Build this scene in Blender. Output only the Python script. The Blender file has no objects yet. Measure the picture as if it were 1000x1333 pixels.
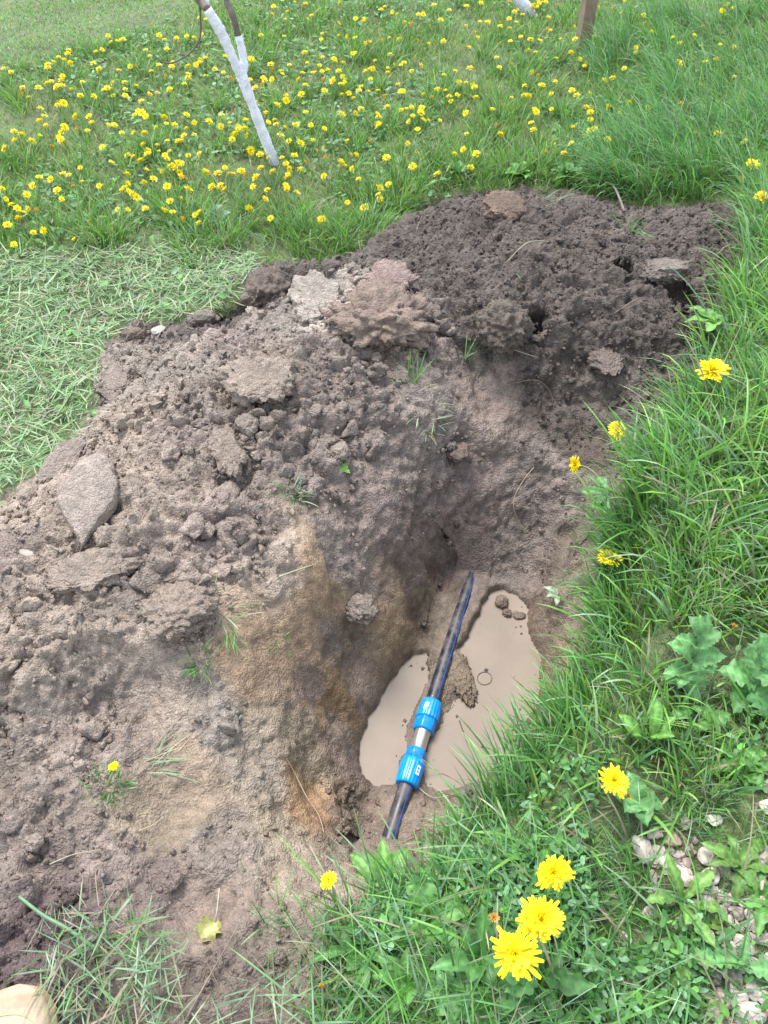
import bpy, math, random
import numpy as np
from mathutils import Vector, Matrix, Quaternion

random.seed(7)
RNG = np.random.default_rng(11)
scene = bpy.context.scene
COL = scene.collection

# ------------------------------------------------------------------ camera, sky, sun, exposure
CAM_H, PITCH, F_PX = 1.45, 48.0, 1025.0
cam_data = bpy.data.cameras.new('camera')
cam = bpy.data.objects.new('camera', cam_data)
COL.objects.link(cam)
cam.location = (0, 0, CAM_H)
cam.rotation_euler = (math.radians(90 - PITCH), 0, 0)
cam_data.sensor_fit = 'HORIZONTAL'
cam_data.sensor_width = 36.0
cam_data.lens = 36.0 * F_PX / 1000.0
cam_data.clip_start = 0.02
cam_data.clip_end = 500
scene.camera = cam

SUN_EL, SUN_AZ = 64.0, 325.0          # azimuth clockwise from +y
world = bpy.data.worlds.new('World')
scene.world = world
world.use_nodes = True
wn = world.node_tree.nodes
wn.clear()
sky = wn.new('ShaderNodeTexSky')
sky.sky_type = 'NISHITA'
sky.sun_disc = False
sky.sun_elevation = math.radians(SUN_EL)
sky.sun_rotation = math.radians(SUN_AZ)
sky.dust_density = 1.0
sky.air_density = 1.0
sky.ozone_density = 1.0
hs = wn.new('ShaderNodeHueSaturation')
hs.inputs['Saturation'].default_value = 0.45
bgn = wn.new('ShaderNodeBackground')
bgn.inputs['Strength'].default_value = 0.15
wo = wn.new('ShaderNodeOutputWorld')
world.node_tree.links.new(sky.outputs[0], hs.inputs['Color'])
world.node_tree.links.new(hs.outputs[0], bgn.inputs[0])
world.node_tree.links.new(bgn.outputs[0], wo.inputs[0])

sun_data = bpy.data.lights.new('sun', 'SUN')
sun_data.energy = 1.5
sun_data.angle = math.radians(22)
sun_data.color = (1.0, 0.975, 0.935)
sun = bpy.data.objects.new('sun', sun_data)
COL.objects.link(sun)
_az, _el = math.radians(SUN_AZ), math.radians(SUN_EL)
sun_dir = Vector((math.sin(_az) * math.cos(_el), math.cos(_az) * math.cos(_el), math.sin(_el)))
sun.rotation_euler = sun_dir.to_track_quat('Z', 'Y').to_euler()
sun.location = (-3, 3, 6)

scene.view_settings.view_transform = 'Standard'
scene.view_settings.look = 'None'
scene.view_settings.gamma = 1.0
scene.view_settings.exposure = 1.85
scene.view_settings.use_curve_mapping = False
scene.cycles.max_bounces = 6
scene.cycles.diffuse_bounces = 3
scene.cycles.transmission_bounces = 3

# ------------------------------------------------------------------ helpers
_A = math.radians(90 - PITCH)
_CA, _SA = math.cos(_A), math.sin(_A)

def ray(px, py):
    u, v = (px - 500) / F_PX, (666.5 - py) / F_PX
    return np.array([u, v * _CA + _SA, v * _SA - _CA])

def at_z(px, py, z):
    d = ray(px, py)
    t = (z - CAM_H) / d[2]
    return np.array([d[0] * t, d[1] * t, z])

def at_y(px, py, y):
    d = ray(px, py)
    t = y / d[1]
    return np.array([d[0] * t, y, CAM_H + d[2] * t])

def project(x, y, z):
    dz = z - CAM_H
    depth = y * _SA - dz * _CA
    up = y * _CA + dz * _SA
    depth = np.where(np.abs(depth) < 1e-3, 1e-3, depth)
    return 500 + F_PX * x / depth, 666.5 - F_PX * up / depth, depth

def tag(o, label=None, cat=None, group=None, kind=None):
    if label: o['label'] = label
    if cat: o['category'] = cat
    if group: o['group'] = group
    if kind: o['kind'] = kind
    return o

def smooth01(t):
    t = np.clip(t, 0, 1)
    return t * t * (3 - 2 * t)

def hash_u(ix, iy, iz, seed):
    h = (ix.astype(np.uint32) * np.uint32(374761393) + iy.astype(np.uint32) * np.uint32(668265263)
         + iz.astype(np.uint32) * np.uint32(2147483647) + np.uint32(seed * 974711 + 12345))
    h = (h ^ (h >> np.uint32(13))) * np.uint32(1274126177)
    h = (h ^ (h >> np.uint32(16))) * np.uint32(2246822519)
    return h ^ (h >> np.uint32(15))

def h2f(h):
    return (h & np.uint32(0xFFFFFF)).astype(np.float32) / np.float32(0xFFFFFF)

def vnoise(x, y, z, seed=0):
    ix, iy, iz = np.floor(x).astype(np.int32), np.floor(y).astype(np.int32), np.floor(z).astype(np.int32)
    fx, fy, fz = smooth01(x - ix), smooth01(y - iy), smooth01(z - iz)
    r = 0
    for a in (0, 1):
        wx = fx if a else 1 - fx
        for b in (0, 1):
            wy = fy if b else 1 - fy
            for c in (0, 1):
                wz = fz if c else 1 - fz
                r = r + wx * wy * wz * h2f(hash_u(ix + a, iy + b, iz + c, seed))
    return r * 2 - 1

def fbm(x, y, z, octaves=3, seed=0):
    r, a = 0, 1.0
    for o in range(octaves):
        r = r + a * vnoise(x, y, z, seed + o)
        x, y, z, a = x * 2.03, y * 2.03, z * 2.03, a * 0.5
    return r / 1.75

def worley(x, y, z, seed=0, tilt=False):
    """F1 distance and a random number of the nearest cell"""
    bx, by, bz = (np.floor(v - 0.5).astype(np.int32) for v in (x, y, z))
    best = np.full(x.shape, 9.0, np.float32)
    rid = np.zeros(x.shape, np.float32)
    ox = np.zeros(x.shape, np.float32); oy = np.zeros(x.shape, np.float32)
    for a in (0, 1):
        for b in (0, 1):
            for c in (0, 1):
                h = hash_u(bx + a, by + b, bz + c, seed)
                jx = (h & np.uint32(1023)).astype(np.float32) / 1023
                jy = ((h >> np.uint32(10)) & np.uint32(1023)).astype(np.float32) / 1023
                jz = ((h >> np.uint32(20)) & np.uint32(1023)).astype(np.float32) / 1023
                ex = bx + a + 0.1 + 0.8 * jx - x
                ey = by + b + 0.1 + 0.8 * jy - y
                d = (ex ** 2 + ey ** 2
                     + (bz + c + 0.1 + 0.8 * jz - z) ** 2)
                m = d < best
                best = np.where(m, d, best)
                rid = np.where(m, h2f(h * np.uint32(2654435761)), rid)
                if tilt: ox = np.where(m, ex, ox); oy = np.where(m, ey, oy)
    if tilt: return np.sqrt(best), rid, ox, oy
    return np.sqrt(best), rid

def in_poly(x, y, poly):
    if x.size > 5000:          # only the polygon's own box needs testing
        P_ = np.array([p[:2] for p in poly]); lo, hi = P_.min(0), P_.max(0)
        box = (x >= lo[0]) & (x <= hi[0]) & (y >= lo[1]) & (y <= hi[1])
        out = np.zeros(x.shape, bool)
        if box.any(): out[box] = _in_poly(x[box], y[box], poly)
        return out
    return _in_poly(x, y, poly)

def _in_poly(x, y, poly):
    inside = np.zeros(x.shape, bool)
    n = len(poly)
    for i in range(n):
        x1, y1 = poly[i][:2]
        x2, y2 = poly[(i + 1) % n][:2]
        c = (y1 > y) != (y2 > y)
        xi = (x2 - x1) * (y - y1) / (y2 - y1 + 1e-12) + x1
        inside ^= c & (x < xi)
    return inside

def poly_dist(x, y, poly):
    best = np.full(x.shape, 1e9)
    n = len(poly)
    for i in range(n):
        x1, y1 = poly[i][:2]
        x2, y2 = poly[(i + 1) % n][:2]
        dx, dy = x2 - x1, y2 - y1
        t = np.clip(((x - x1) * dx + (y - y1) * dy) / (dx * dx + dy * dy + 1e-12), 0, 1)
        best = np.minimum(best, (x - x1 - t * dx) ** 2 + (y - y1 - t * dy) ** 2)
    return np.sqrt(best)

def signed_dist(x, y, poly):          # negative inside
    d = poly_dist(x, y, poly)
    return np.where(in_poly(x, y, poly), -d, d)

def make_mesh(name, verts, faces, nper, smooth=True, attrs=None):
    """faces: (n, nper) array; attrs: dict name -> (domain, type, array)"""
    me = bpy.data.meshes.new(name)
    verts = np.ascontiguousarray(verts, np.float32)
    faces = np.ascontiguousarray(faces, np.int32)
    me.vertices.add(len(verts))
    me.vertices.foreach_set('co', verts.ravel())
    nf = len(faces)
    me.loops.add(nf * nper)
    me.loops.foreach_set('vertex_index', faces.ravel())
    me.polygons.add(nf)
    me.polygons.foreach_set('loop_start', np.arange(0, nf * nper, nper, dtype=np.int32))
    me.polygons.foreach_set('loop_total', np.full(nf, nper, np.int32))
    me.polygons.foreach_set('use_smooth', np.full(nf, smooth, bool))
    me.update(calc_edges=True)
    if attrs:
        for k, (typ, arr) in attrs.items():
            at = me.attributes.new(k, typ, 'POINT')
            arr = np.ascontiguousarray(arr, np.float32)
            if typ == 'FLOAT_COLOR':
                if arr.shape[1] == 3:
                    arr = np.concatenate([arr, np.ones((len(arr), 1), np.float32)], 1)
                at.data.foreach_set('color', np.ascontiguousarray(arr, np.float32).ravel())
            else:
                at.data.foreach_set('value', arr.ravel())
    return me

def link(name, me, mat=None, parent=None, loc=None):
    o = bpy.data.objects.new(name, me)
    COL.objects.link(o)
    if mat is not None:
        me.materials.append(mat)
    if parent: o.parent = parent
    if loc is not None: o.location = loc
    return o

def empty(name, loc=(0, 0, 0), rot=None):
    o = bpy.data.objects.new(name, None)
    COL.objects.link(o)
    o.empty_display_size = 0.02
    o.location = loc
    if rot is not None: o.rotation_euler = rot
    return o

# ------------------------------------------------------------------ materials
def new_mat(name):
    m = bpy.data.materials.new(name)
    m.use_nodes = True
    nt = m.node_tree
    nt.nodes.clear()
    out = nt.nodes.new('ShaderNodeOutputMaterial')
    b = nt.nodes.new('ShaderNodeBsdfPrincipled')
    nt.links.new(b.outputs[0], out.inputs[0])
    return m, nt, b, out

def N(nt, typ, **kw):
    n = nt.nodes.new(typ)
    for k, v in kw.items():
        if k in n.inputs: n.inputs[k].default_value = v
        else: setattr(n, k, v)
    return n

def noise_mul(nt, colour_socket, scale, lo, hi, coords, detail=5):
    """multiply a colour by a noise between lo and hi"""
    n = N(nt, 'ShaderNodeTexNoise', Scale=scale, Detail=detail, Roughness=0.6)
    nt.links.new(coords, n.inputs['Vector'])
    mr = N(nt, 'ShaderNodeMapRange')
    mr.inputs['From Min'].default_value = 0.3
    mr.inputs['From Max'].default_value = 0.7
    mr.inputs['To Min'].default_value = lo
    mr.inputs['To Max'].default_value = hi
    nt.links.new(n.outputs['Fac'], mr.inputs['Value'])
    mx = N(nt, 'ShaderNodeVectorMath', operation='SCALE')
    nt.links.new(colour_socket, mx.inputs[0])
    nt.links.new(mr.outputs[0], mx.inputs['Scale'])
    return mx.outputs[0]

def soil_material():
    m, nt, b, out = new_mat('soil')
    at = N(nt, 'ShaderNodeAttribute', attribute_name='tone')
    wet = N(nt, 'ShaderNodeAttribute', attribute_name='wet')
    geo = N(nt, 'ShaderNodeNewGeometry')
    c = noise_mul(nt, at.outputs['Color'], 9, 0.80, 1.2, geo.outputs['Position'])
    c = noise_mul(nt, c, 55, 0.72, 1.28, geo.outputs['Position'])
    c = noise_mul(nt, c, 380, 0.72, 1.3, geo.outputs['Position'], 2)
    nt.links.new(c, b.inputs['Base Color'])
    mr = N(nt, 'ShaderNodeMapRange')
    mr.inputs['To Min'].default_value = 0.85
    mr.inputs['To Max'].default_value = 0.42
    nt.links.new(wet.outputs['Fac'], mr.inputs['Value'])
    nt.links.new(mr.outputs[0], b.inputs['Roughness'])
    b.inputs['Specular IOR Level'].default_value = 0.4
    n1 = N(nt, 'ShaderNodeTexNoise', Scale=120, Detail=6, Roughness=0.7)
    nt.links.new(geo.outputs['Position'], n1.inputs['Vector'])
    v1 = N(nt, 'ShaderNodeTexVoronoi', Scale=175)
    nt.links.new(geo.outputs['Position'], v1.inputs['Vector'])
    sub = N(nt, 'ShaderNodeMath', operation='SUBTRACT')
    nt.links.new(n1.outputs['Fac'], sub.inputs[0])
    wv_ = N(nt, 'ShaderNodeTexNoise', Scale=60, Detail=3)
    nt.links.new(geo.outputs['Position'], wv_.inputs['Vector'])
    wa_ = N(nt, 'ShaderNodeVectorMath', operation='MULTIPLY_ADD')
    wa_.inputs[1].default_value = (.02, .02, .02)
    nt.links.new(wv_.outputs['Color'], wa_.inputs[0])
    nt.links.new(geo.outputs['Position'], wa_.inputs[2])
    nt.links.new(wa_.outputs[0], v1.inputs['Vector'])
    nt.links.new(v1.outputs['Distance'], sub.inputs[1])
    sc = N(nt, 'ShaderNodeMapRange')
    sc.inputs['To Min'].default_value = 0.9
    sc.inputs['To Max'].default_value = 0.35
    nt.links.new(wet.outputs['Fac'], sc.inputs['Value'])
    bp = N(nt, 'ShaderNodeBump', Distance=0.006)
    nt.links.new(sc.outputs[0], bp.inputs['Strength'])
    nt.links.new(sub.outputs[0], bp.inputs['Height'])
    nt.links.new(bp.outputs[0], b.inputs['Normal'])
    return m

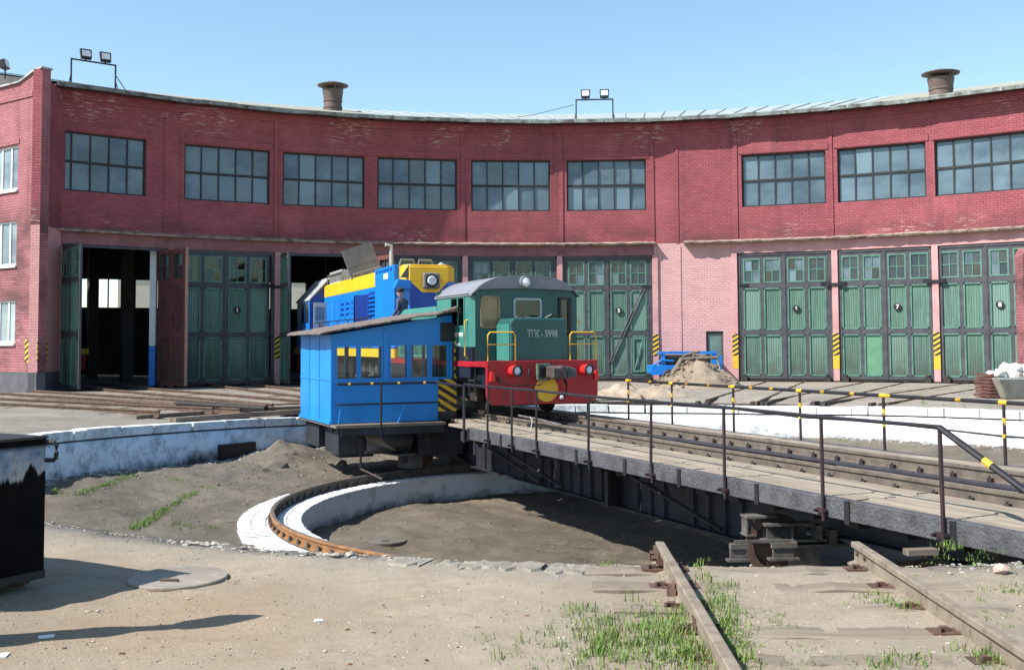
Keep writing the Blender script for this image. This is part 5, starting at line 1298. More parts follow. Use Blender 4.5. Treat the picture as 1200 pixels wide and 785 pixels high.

(Set exercise): Look through the material above. Copy each line where the word "script" appears.

(Exercise answer):
Build this scene in Blender. Output only the Python script. The Blender file has no objects yet. Measure the picture as if it were 1000x1333 pixels.
Keep writing the Blender script for this image. This is part 5, starting at line 1298. More parts follow. Use Blender 4.5. Treat the picture as 1200 pixels wide and 785 pixels high.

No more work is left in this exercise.